## BEGIN Data lines

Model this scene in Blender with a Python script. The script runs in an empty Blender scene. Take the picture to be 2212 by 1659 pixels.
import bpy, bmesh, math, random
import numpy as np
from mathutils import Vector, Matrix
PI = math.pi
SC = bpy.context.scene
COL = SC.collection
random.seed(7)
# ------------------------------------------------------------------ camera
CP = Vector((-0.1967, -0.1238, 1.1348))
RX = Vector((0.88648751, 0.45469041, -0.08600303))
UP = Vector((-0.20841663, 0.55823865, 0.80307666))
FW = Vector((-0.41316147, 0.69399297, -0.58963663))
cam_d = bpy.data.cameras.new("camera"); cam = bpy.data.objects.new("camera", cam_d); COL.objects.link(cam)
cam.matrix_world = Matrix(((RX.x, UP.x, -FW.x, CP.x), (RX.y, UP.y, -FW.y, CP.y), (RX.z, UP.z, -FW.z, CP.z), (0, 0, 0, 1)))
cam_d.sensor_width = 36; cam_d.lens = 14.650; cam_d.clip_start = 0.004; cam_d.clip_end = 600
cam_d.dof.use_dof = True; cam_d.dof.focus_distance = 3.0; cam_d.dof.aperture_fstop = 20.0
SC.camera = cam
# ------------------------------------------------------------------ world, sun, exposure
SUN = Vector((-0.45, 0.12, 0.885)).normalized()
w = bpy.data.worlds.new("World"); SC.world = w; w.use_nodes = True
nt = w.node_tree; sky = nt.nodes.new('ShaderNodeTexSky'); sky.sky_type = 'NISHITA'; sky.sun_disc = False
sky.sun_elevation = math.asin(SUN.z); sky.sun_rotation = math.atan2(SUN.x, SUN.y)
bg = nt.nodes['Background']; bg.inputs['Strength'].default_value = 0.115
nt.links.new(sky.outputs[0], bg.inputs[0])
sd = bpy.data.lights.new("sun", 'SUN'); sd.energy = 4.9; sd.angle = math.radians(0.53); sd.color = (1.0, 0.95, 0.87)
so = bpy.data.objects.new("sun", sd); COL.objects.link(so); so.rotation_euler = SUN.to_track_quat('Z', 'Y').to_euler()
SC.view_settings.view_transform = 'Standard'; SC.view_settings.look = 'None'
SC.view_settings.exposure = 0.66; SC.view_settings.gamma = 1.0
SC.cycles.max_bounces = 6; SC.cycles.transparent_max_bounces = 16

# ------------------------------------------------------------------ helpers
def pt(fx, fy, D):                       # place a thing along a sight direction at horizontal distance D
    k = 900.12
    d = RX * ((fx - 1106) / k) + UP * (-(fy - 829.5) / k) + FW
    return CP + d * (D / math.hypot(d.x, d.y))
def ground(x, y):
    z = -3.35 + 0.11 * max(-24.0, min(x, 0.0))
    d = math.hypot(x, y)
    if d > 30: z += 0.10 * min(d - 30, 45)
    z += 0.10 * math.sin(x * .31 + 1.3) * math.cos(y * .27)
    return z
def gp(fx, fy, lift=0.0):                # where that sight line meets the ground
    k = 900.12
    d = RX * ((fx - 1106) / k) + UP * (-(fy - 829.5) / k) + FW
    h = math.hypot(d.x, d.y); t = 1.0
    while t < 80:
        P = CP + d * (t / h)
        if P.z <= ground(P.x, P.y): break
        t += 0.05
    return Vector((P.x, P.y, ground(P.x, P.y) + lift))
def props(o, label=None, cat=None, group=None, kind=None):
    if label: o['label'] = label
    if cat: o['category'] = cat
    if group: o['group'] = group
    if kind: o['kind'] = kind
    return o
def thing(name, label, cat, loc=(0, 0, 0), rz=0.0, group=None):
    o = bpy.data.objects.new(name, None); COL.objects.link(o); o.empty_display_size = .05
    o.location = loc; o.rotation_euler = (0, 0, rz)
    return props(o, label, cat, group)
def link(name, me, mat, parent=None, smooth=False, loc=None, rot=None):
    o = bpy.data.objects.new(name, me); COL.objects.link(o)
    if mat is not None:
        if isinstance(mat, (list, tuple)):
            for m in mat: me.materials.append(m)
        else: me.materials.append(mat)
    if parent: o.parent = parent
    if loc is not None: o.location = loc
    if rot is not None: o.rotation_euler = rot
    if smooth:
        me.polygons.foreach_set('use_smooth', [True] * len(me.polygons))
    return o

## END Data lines

- What is asked: Collect from the data above every line that includes "scene".

- Response to this exercise:
Model this scene in Blender with a Python script. The script runs in an empty Blender scene. Take the picture to be 2212 by 1659 pixels.
SC = bpy.context.scene